"I used to be a hunter. I'd chase fish just like a guy on the plains hunted buffalo," said [Scituate, MA commercial fisherman Frank] Mirarchi, 68, "The solution to all my problems was to catch more fish. But now, with all the fish allocations, it's like trying to juggle a retirement portfolio."A tough but fair analogy. In the late 1800s, Americans hunted the American buffalo to the edge of extinction. It's taken more than 100 years to bring American buffalo back from the brink, with bison finally returning to tribal lands just this year. Similarly, aggressive factory trawling targeting both big fish like cod and the little fish they eat like herring have devastated Atlantic fish populations (and global warming won't help their effort to rebound).
Fisherman have traditionally fought any limits on catch tooth-and-nail, derisively referring to any effort to manage a sustainable fish stock as "the anti-fishing movement," as if there are still plenty of fish it's only those pesky scientists holding them back.

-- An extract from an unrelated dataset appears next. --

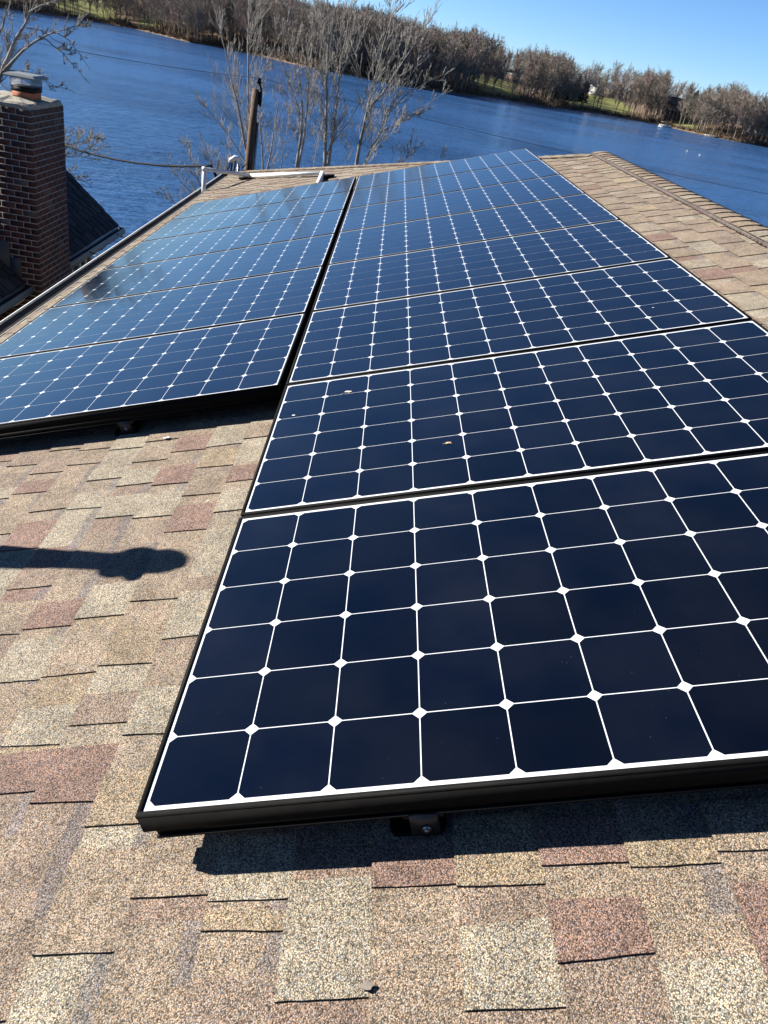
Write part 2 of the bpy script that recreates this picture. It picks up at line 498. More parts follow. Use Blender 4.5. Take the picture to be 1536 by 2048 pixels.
# ridge vent and cap shingles
random.seed(21)
mb = MB()  # head lobes shaped after the outline of the shadow they cast
uV = 2.462
for s in (0, 1):
    fn = rw if s == 0 else rback
    v = V_NEAR
    while v < V_RIDGE_END + .1:
        e = min(v + 1.22, V_RIDGE_END + .1)
        mb.box(uV, U_RIDGE + .004, v + .003, e - .003, .004, .024, fn)
        mb.box(uV - .012, uV + .002, v + .003, e - .003, .004, .030, fn)
        for i in range(int((e - v) / .05)):
            mb.box(uV - .0155, uV - .010, v + .015 + i * .05, v + .045 + i * .05, .012, .020, fn)
        v = e
hp(mb.build('ridge_vent', M_VENT))
mb = MB()  # head lobes shaped after the outline of the shadow they cast


def cap_line(mb, P, w, count_len, lift, step=.144, n0=.030):
    """P(s, a, n): s along the ridge, a across (-1..1)*w"""
    s = 0.0
    while s < count_len:
        c = jit(random.choice([TAN, BROWN, TAN, OCHRE, BROWN, CREAM]), .1)
        L_ = step + .03
        cr = random.uniform(-.006, .006)
        prof = [-1, -.6, -.25, 0, .25, .6, 1]
        lo = [P(s + cr * a, a * w * random.uniform(.97, 1.02), n0 + lift + .0055) for a in prof]
        hi = [P(s + L_, a * w, n0 + .001) for a in prof]
        lo2 = [P(s + cr * a, a * w, n0 - .001) for a in prof]
        for i in range(len(prof) - 1):
            mb.face([lo[i], lo[i + 1], hi[i + 1], hi[i]], c)
            mb.face([lo2[i], lo2[i + 1], lo[i + 1], lo[i]], tuple(x * .35 for x in c))
        for i in (0, len(prof) - 1):
            mb.face([lo[i], hi[i], P(s + L_, prof[i] * w, n0 - .006), lo2[i]], tuple(x * .5 for x in c))
        s += step


def P_ridge(s, a, n):
    r = .045                                            # rounded over the crest
    if abs(a) < r: d = r * .5 + a * a / (2 * r)
    else: d = abs(a)
    p = rw(U_RIDGE - d, V_NEAR + s, n)
    return p if a <= 0 else (2 * R_X - p[0] , p[1], p[2]) if abs(a) >= r else (R_X + (R_X - p[0]) , p[1], p[2])


def P_ridge_fix(s, a, n):
    x = a * CA
    z = R_Z - abs(a) * SA + n * CA
    if abs(a) < .06: z -= (.06 - abs(a)) * SA * .5
    return (R_X + x, V_NEAR + s, z)


cap_line(mb, P_ridge_fix, .128, V_RIDGE_END - V_NEAR - .04, .004)


def P_hip(side):
    top = np.array([R_X, V_RIDGE_END, R_Z])
    b = np.array([rw(U_EAVE, 0)[0] if side < 0 else 2 * R_X - rw(U_EAVE, 0)[0], vhip(U_EAVE), E_Z])
    d = b - top; Ln = np.linalg.norm(d); d /= Ln
    ac = np.cross(d, [0, 0, 1]); ac /= np.linalg.norm(ac)
    upn = np.cross(ac, d)

    def P(s, a, n):
        p = b - d * s + ac * a + upn * (n * .97 - abs(a) * .225 + (0 if abs(a) > .03 else -.004))
        return tuple(p)
    return P, Ln


for side in (-1, 1):
    P, Ln = P_hip(side)
    cap_line(mb, P, .13, Ln - .24, .004, n0=.016)
hp(mb.build('ridge_cap', M_SHINGLE))

# fascia, drip edge, gutter along the lake-side eave
ex, _, ez = rw(U_EAVE, 0, 0)
yF = vhip(U_EAVE)
mb = MB()  # head lobes shaped after the outline of the shadow they cast
mb.box(ex - .012, ex + .05, V_NEAR, yF, ez - .018, ez - .006)
mb.box(ex - .016, ex - .012, V_NEAR, yF, ez - .045, ez - .002)
mb.box(ex - .022, ex - .0165, V_NEAR, yF, ez - .012, ez + .001)
hp(mb.build('drip_edge', M_CREAM))
mb = MB()  # head lobes shaped after the outline of the shadow they cast
gx0, gx1 = ex - .148, ex - .018
gt = ez - .020
mb.box(gx0 - .006, gx0 + .004, V_NEAR, yF, gt - .006, gt + .003)          # rolled front lip
mb.box(gx0, gx0 + .003, V_NEAR, yF, gt - .105, gt - .008)
mb.box(gx0 + .003, gx1, V_NEAR, yF, gt - .105, gt - .102)
mb.box(gx1 - .002, gx1 + .001, V_NEAR, yF, gt - .102, gt - .02)
mb.box(gx0, gx1, yF, yF + .004, gt - .105, gt)
gut = hp(mb.build('gutter', M_WHITE))
mb = MB()  # head lobes shaped after the outline of the shadow they cast
ny = 90
for i in range(ny):
    a = V_NEAR + (yF - V_NEAR) * i / ny; b = V_NEAR + (yF - V_NEAR) * (i + 1) / ny
    mb.face([(gx0 + .003, a, gt - .012), (gx1 - .002, a, gt - .036), (gx1 - .002, b, gt - .036), (gx0 + .003, b, gt - .012)])
o = mb.build('gutter_litter', M_GUTTERIN); o.parent = gut
mb = MB()  # head lobes shaped after the outline of the shadow they cast
mb.box(ex + .0, ex + .03, V_NEAR, yF - .02, ez - .22, ez - .0185)
mb.box(2 * R_X - ex - .03, 2 * R_X - ex, V_NEAR, yF - .02, ez - .22, ez - .0185)
mb.box(ex + .03, 2 * R_X - ex - .03, yF - .05, yF - .02, ez - .22, ez - .0185)
mb.box(ex + .03, 2 * R_X - ex - .03, V_NEAR, yF - .05, ez - .225, ez - .22)
hp(mb.build('fascia', M_CREAM))
mb = MB()  # head lobes shaped after the outline of the shadow they cast
wx0, wx1, wy1 = ex + .45, 2 * R_X - ex - .45, yF - .5
mb.box(wx0, wx1, V_NEAR + .3, wy1, -7.2, ez - .226)
z = -7.0
while z < ez - .35:                                    # lap siding courses
    mb.box(wx0 - .014, wx0 - .001, V_NEAR + .3, wy1, z, z + .15)
    mb.box(wx0, wx1, wy1 + .001, wy1 + .014, z, z + .15)
    z += .155
mb.face([(wx0, V_NEAR + .3, ez - .226), (wx1, V_NEAR + .3, ez - .226), (R_X, V_NEAR + .3, R_Z - .03)])
hp(mb.build('wall', M_BEIGE))
for (yy) in (1.0, 4.5, 8.5):
    mb = MB(); mb.box(wx0 - .045, wx0 - .015, yy, yy + 1.1, -2.9, -1.5)
    w = hp(mb.build('window', M_WHITE))
    mb = MB(); mb.box(wx0 - .05, wx0 - .0452, yy + .08, yy + 1.02, -2.82, -1.58)
    mb.build('pane', M_GLASS).parent = w

# ------------------------------------------------------------------ solar panels
PIT, CELLG = 0.1645, 0.0027
MU, MV = 0.0155, 0.0197
PW, PHt = 11 * PIT + 2 * MU, 6 * PIT + 2 * MV
ROWG, COLG = 0.0152, 0.0270
U0 = -0.0025
PITCH = PHt + ROWG
FD = 0.042           # frame depth


def panel_meshes():
    # local: x = u, y = v, z = n; origin = near left corner on the glass plane
    fr = MB(); w = .0105
    for (x0, x1, y0, y1) in ((0, PW, 0, w), (0, PW, PHt - w, PHt), (0, w, w, PHt - w), (PW - w, PW, w, PHt - w)):
        fr.box(x0, x1, y0, y1, -.004, .0015)
    t = .002
    e = .0012
    for (x0, x1, y0, y1) in ((e, PW - e, e, e + t), (e, PW - e, PHt - e - t, PHt - e), (e, e + t, e + t, PHt - e - t), (PW - e - t, PW - e, e + t, PHt - e - t)):
        fr.box(x0, x1, y0, y1, -FD, -.004)
    for (x0, x1, y0, y1) in ((e, PW - e, e + t, .03), (e, PW - e, PHt - .03, PHt - e - t)):
        fr.box(x0, x1, y0, y1, -FD, -FD + .002)
    back = MB()
    back.face([(w, w, 0), (PW - w, w, 0), (PW - w, PHt - w, 0), (w, PHt - w, 0)])
    back.face([(w, w, -.005), (w, PHt - w, -.005), (PW - w, PHt - w, -.005), (PW - w, w, -.005)])
    ce = MB()
    ch = .0128
    g = CELLG / 2
    for i in range(11):
        for j in range(6):
            x0, x1 = MU + i * PIT + g, MU + (i + 1) * PIT - g
            y0, y1 = MV + j * PIT + g, MV + (j + 1) * PIT - g
            k = ch
            pts = [(x0 + k, y0), (x1 - k, y0), (x1 - k * .42, y0 + k * .42), (x1, y0 + k), (x1, y1 - k), (x1 - k * .42, y1 - k * .42), (x1 - k, y1),
                   (x0 + k, y1), (x0 + k * .42, y1 - k * .42), (x0, y1 - k), (x0, y0 + k), (x0 + k * .42, y0 + k * .42)]
            pts = [(x, y, .0004) for x, y in pts]
            pts = [pts[q] for q in (0, 1, 3, 4, 6, 7, 9, 10)] if True else pts
            ce.face(pts)
    return fr, back, ce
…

When the political debate's goalposts are "sustainable limits based on the best available science" on one side and "buffalo-style fish harvesting" on the other, whatever policy that fits in will inevitably be insufficient.
But conservation groups like Pew and the Environmental Defense Fund are increasingly working with fishermen to determine the most efficient ways to reduce take, and people like Frank Mirarchi are recognizing that denial won't preserve their way of life for future generations of fishermen.